Now dial. Forms: 5 lynyolf, lynolf, (inniolf), 6 lyngell, 67 lingell, 7 Sc. linyel, 8 lingan, 9 lingal, liniel, 6 lingel, 7 lingle. [a. OF. lignoel, ligneul:popular L. *līneolum, f. L. līnea LINE sb.2] A shoemakers waxed thread.
c. 1440. Promp. Parv., 306/1. Lynyolf, or inniolf [H., P. lynolf], threde to sow wythe schone or botys, indula, licinium.
1523. Fitzherb., Husb., § 142. Bodkyn, knyfe, lyngell, gyue thy horse mete, se he be shoed well.
1530. Palsgr., 239/2. Lyngell that souters sowe with, chefgros, lignier.
1562. J. Heywood, Prov. & Epigr. (1867), 110. For may he once get his shooes on my feete, Without last or lingel his woordes make them meete.
1576. Turberv., Venerie, 231. And he must have a lyngell in readinesse to sow up the skin, and at euery stitch that he taketh let him knit his threed or lyngell.
1611. Beaum. & Fl., Knt. Burn. Pestle, V. iii. Whose Master wrought with Lingell and with All.
1635. D. Dickson, Pract. Writ. (1845), I. 196. He had his elsin and linyel for sewing of leather.
1721. Ramsay, Ode to Mr. F, i. Hinds wi elson and hemp lingle, Sit soleing shoon out oer the ingle.
1771. Smollett, Humph. Cl., 10 July. A little hemp, which he spun into lingels.
c. 1817. Hogg, Tales & Sk., III. 306. George scratched his head with the awl, and gave the lingles such a yerk, that he made them both crack in two.
1868. G. Macdonald, R. Falconer, I. 104. Settling in haste to his awl and his lingel.
b. attrib., as lingel- (or † lingels) end, -tail.
1589. R. Harvey, Pl. Perc. (1590), 25. My shoe shall rend, my nall blade bend, My lingels end, first shall I spend, Before his works goe downe.

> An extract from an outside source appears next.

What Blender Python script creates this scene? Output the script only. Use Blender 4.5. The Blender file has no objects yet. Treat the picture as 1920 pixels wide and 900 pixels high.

c. 1774. C. Keith, Farmers Ha, v. (1801), 48. They pow and rax the lingel tails.
1899. Colville, Vernacular, 16. The sutor deftly birsed a fresh lingle-end.
Hence Lingel v. trans., to bind firmly with cobblers thread. Sc.
1819. Hogg, Jacobite Relics, I. 102. Come like a cobler, Donald Macgillavry, Beat them, and bore them, and lingel them cleverly.